Stories of Change

Yabes Tefa, right, with her daughter in Eonfetnai village in West Timor.

Our team in West Timor expanded the Timor Zero Hunger program this year in partnership with families, community leaders and government colleagues.

Water Matters in West Timor

Like many other villagers in the area, the 30 families in Eonfetnai hamlet in West Timor, Indonesia live in a drought-prone area. Before 2013, the hamlet had only one water source – an unprotected spring that, when it filled up, was contaminated by dirt, falling leaves and animal droppings. In the dry season, there was little or no water at all, and families spent a lot of time collecting water from distant and scarce source.

In recent years, thanks to CROP Hunger Walks and other donors, CWS has been able to reach hamlets like Eonfetnai through our Timor Zero Hunger program, which is an integrated community development project to help some of Indonesia’s poorest families improve their lives.

In Eonfetnai, like in hamlets across West Timor and around the world, the lack of clean water – or any water at all – has many negative consequences. These are especially significant for young children, who are most affected by the conditions like diarrhea and severe skin rashes that come from dirty water. The consequences for entire communities are complex and hard to address – especially when people are very poor and uninformed about possible ways to improve their sanitation, hygiene and overall well-being.

Now, with CWS support, Eonfetnai families have been able to protect their spring with a cover and build a cement tank to collect the water. Since the spring shelter and water tank were build several years ago, there has been no water shortage. And, once water was flowing and accessible for all families, the Timor Zero Hunger activities to help families learn about proper hygiene, sanitation, nutrition and environmental health, were meaningful – because they all rely on having clean water.

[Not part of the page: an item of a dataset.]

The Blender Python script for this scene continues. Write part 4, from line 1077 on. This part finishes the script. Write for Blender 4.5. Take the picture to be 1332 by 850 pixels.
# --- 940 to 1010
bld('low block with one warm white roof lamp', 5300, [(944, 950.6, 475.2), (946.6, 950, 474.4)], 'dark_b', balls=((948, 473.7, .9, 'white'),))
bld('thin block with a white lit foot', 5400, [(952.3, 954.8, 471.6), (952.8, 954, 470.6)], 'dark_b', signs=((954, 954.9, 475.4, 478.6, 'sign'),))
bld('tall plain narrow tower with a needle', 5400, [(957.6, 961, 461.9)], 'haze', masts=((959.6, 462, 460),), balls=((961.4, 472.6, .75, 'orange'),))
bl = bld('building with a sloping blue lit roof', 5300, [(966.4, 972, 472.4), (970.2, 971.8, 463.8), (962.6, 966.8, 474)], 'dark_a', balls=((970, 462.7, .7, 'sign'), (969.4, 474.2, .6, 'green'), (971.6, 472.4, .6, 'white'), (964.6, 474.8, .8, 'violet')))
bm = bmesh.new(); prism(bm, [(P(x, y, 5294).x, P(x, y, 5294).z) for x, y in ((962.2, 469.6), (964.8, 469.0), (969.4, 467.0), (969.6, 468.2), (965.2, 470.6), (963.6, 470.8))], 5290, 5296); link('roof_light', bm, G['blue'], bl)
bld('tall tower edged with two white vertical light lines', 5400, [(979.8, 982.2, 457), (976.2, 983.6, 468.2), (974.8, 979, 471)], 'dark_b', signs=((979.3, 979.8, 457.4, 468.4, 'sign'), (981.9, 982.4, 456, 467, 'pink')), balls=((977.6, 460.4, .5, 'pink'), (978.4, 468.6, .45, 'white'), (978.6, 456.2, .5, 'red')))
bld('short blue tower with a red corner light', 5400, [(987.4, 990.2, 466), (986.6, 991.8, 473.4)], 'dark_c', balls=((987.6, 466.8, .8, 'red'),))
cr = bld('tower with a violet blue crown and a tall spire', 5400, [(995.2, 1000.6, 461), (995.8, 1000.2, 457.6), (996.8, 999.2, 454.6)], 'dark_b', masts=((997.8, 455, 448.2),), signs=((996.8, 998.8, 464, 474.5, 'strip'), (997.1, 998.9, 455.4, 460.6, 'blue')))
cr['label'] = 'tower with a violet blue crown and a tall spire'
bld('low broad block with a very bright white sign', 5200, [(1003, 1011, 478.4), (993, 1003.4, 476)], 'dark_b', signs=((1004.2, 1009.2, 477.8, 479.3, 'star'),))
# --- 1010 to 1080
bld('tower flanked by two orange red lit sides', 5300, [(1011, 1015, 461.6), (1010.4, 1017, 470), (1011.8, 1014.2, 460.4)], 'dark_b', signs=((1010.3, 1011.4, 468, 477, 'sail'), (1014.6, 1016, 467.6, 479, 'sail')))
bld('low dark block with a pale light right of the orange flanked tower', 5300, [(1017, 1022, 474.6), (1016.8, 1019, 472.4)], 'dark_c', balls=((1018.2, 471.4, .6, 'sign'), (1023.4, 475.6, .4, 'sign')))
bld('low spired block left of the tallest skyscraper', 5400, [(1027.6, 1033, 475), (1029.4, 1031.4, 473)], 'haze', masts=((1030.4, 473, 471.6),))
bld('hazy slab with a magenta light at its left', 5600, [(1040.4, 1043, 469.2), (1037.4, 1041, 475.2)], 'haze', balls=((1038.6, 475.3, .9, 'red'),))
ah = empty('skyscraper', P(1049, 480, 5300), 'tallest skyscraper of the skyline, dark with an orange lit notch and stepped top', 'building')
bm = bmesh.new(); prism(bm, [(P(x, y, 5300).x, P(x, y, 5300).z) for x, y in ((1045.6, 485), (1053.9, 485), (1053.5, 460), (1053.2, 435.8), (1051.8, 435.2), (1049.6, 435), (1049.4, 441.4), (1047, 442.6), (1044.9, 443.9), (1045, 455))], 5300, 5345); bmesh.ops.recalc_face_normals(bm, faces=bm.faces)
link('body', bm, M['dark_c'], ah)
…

Remembering the times before they had their safe and plentiful water, a young farmer named Yabes Tefa recalls that her then 4-year-old daughter, Sifralili, “was often sick with diarrhea because I had no water and could not keep our home in a hygienic way. Also, because we had no water, we rarely ate vegetables because we couldn’t plant a garden and, back then, we could not afford to buy them in the market, either.” For Yabes, having enough safe, nearby water has meant less time spent collecting water and more time for other things like planting vegetables and making organic fertilizer – both of which she was able to do with additional CWS support.

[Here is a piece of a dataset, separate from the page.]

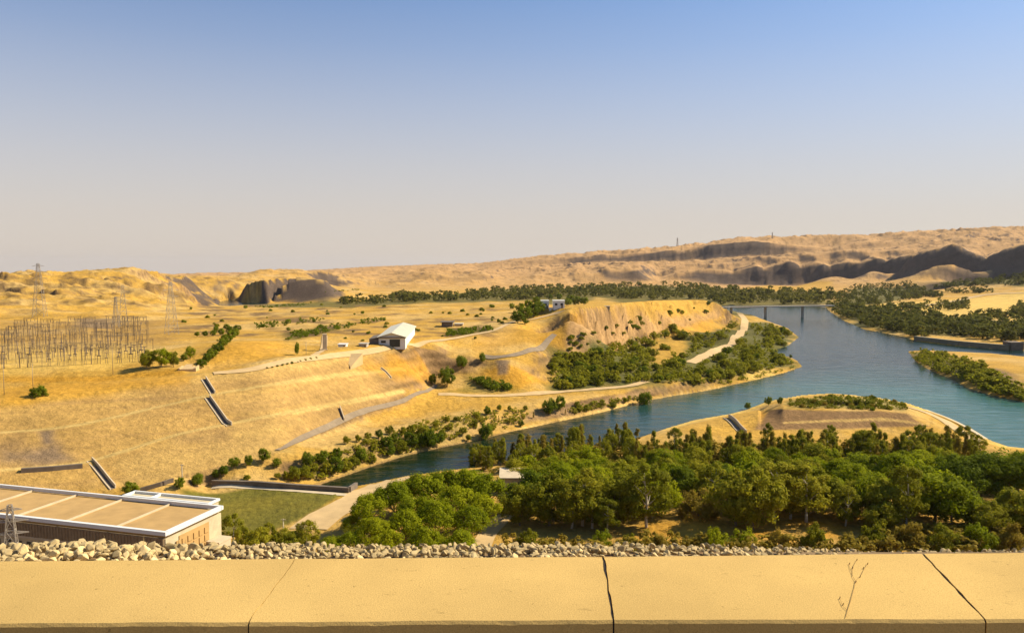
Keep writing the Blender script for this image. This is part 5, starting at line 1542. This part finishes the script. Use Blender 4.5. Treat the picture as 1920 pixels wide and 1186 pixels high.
hut(1022, 579, 14, 15, 8, 'house', 'narrow white house among dark trees on the bluff, the left one', 'house', win=1)
hut(1048, 578, 21, 14, 9, 'house', 'boxy white house on the bluff, the right and wider one', 'house', win=2)
hut(1033, 582, 7, 4.5, 3, 'shed', 'tiny white shed below and between the two white houses', 'shed')
hut(1139, 578, 9, 4, 4, 'shed', 'tiny pale shed at the right end of the bluff-top road', 'shed', 'pale_concrete', 'pale_concrete')
hut(838, 613, 20, 9, 8, 'shed', 'low dark shed behind the hedge, right of the pale-roofed hall', 'shed', 'dark_concrete', 'dark_concrete', over=.8)
hut(860, 611, 16, 4, 4, 'shed', 'low pale outbuilding right of the low dark shed', 'shed', 'pale_concrete', 'metalroof')
hut(641, 650, 14, 4, 4, 'shed', 'low white container on the terrace, between the pillar and the hall', 'shed')
hut(680, 650, 14, 5, 5, 'shed', 'low grey shed next to the left side of the pale-roofed hall', 'shed', 'grey_concrete', 'grey_concrete')
hut(962, 925, 44, 30, 9, 'shed', 'pale flat-roofed shed half hidden between the pine grove and the wood', 'shed', 'pale_concrete', 'pale_concrete', over=.6)
hut(1745, 873, 16, 10, 4, 'shed', 'small pale hut hidden among trees of the right-hand clump', 'shed', 'pale_concrete', 'pale_concrete')
hut(1908, 656, 20, 13, 10, 'pump_house', 'dark block at the right end of the concrete quay wall', 'pump house', 'dark_concrete', 'dark_concrete', over=.2)
# concrete intake by the switchyard trees
p = hit(352, 694); mb = MB(); mb.box((0, 2.5, -.1), (5.5, 8, 1.4)); mb.box((-1.4, 10.5, .1), (2.2, 8, .5)); mb.box((2.5, 2.5, .75), (.5, 8, .3)); mb.box((-2.5, 2.5, .75), (.5, 8, .3))
tag(mb.build('intake', M['dirt'], None, tuple(p), .25), 'pale sandy intake slab at the head of the upper drain chute', 'intake')


# ------------------------------------------------------------------ chutes, walls, quay, bridge
def chute(a_, b2, width, hgt, name, label, cat='drain chute'):
    """open concrete channel running down the slope"""
    pa, pb = hit(*a_), hit(*b2)
    d = pb[:2] - pa[:2]; Ln = np.linalg.norm(d); d = d / Ln; nrm = np.array([-d[1], d[0]])
    o = empty(name, (pa[0], pa[1], pa[2])); tag(o, label, cat)
    K = max(2, int(Ln / 3))
    ts = np.linspace(0, Ln, K + 1)
    zs = [gz(*(pa[:2] + d * t)) for t in ts]

    def run(off0, off1, z0, z1):
        mb = MB()
        for k in range(K):
            q = []
            for t, zz in ((ts[k], zs[k]), (ts[k + 1], zs[k + 1])):
                for of in (off0, off1):
                    c = pa[:2] + d * t + nrm * of
                    q.append((c[0] - pa[0], c[1] - pa[1], zz - pa[2]))
            lo = [(q[i][0], q[i][1], q[i][2] + z0) for i in (0, 2, 3, 1)]
            hi = [(q[i][0], q[i][1], q[i][2] + z1) for i in (0, 2, 3, 1)]
            mb.hexa(lo, hi)
        return mb
    run(-width / 2, width / 2, -.4, .06).build('channel_floor', M['dark_concrete'], o)  # dark floor: the side wall's shade is put into its colour
    run(width / 2, width / 2 + .28, -.5, hgt).build('side_wall', M['pale_concrete'], o)
    run(-width / 2 - .28, -width / 2, -.5, .16).build('side_wall', M['pale_concrete'], o)
    return o


chute((382, 711), (399, 738), 1.1, 1.0, 'drain_chute', 'short concrete drain chute on the upper band of the dam slope')
chute((389, 746), (430, 798), 1.2, 1.1, 'drain_chute', 'long straight concrete drain chute on the middle band of the dam slope')
chute((168, 864), (212, 916), 1.0, 1.0, 'drain_chute', 'concrete drain chute at the foot of the dam slope behind the power station')
chute((1361, 783), (1394, 814), 1.8, 1.5, 'culvert_channel', 'concrete outlet channel cutting through the near river bank left of the levee', 'channel')
chute((634, 765), (642, 788), 1.0, 0.9, 'drain_chute', 'short dark drain chute just above the service road')
chute((714, 690), (733, 709), 0.5, 0.5, 'drain_chute', 'thin drain line on the ochre patch at the right end of the dam slope')
# wedge-shaped concrete block
p = hit(654, 690)
mb = MB(); mb.add([(-4, 10, 4.2), (3.4, 10, 4.6), (0.6, 0, .3), (-4, 10, -2), (3.4, 10, -2), (.6, 0, -2)], [(0, 2, 1), (0, 3, 5, 2), (2, 5, 4, 1), (1, 4, 3, 0), (3, 4, 5)])
tag(mb.build('spillway_wedge', M['dirt'], None, tuple(p), 0), 'pale triangular concrete wedge set in the rim of the dam slope', 'wedge')


def wall_line(pts, h, t, name, m, label, cat, base=-.6, zfix=None, cap=None):
    o = empty(name, (pts[0][0], pts[0][1], pts[0][2])); tag(o, label, cat)
    mb = MB(); mc = MB(); p0 = np.array(pts[0])
    for pa, pb in zip(pts, pts[1:]):
        pa = np.array(pa); pb = np.array(pb)
        d = (pb - pa)[:2]; d = d / np.linalg.norm(d); nn = np.array([-d[1], d[0]]) * t / 2
        def q4(dz, k=1.0): return [(pa[0] - nn[0] * k - p0[0], pa[1] - nn[1] * k - p0[1], pa[2] + dz - p0[2]), (pb[0] - nn[0] * k - p0[0], pb[1] - nn[1] * k - p0[1], pb[2] + dz - p0[2]),
                                   (pb[0] + nn[0] * k - p0[0], pb[1] + nn[1] * k - p0[1], pb[2] + dz - p0[2]), (pa[0] + nn[0] * k - p0[0], pa[1] + nn[1] * k - p0[1], pa[2] + dz - p0[2])]
        mb.hexa(q4(base), q4(h))
        if cap: mc.hexa(q4(h + .003, 1.25), q4(h + .2, 1.25))
    mb.build('wall_face', M[m], o)
    if cap: mc.build('coping', M[cap], o)
    return o


wall_line([hit(u, v) for u, v in [(398, 909), (480, 911), (560, 917), (655, 923)]], 1.15, .8, 'retaining_wall', 'dark_concrete', 'low dark retaining wall along the far side of the grass pitch', 'retaining wall', cap='dark_concrete')
wall_line([hit(u, v) for u, v in [(655, 923), (668, 914)]], 1.5, .8, 'retaining_wall', 'dark_concrete', 'short end of dark wall between the pitch and the dirt track', 'retaining wall')
wall_line([hit(u, v) for u, v in [(262, 922), (300, 911), (325, 903)]], 1.0, .5, 'retaining_wall', 'dark_concrete', 'thin dark wall at the slope foot behind the power station', 'retaining wall')
wall_line([hit(u, v) for u, v in [(40, 884), (100, 880), (155, 875)]], 0.9, 1.0, 'retaining_wall', 'dark_concrete', 'dark-topped wall on the slope foot above the power station roof', 'retaining wall')
ribbon('pitch_walk', [hit(u, v) for u, v in [(398, 913), (480, 914), (560, 920), (650, 927)]], 2.0, M['pale_concrete'], 0.1)
quay = [at_z(u, v, 0) for u, v in [(1716, 638), (1800, 648), (1893, 656)]]
wall_line(quay, 3.3, 3.0, 'quay_wall', 'mossy', 'long grey concrete quay wall along the far bank of the right-hand inlet', 'quay wall', -3, cap='mossy')

ba = at_d(1338, 575.5, 900); bb = at_d(1562, 571.5, 985)
br = empty('bridge', (*((ba + bb) / 2)[:2], 0)); tag(br, 'low slender concrete bridge crossing the river in the distance', 'bridge')
cx0 = (ba + bb) / 2; dd_ = bb - ba; Lb = np.linalg.norm(dd_[:2]); ang = math.atan2(dd_[1], dd_[0]); zm = cx0[2]
mb = MB(); mb.box((0, 0, zm - .6), (Lb, 7, 1.2), ang); mb.build('deck', M['grey_concrete'], br)
for s in (-1, 1):
    mb = MB(); off = Vector((-math.sin(ang), math.cos(ang), 0)) * 3.4 * s
    mb.box((off.x, off.y, zm + 1.0), (Lb, .12, .15), ang)
    for k in range(40):
        t = (k / 39 - .5) * Lb
        mb.box((off.x + math.cos(ang) * t, off.y + math.sin(ang) * t, zm + .5), (.15, .15, 1.0), ang)
    mb.build('railing', M['steel'], br)
for u in (1370, 1433, 1503):
    t = ((u - 1338) / (1562 - 1338) - .5) * Lb
    mb = MB(); mb.box((math.cos(ang) * t, math.sin(ang) * t, (zm - 1.2) / 2 - 1.5), (1.0, 4, zm - 1.2 + 3), ang); mb.build('pier', M['grey_concrete'], br)

# ------------------------------------------------------------------ haze in the valley air
hz = bpy.data.materials.new('haze'); hz.use_nodes = True
N = hz.node_tree.nodes; L = hz.node_tree.links
N.remove(N['Principled BSDF'])
pv = N.new('ShaderNodeVolumePrincipled'); pv.inputs['Color'].default_value = (0.86, 0.86, 0.88, 1); pv.inputs['Density'].default_value = 1.8e-5
pv.inputs['Anisotropy'].default_value = 0.3
L.new(pv.outputs[0], N['Material Output'].inputs['Volume'])
mb = MB(); zt_ = float(Z.max()) + 8
zb_ = float(Z.min()) - 1.5
mb.box((0, 10300, (zt_ + zb_) / 2), (30000, 20800, zt_ - zb_))
tag(mb.build('haze', hz), kind='stuff')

To increase their own successes, Yabes and other women in Eonfetnai created a farmer’s group and divided a shared garden into two sections: one for vegetables to be used for family meals and one for vegetables to be sold in the market. “Now, we can make 200,000 Rupiah ($15) every week from selling vegetables in the market,” said Yabes. And, with diversified CWS support, in April 2017 the group expanded to raising chickens to help ensure more diverse diets, especially for their children. The group members learned how to build chicken coops, make chicken feed and hatch chickens in a simple incubator. “Now I have more than 50 chickens!” says Yabes proudly. “At the moment, I don’t have any plans to sell the chickens, only the eggs – for 2,500 Rupiah (18¢) each – and, so far, I have used some of my profit to renovate our latrine so it is sanitary, which I learned how to do with help from the CWS team.”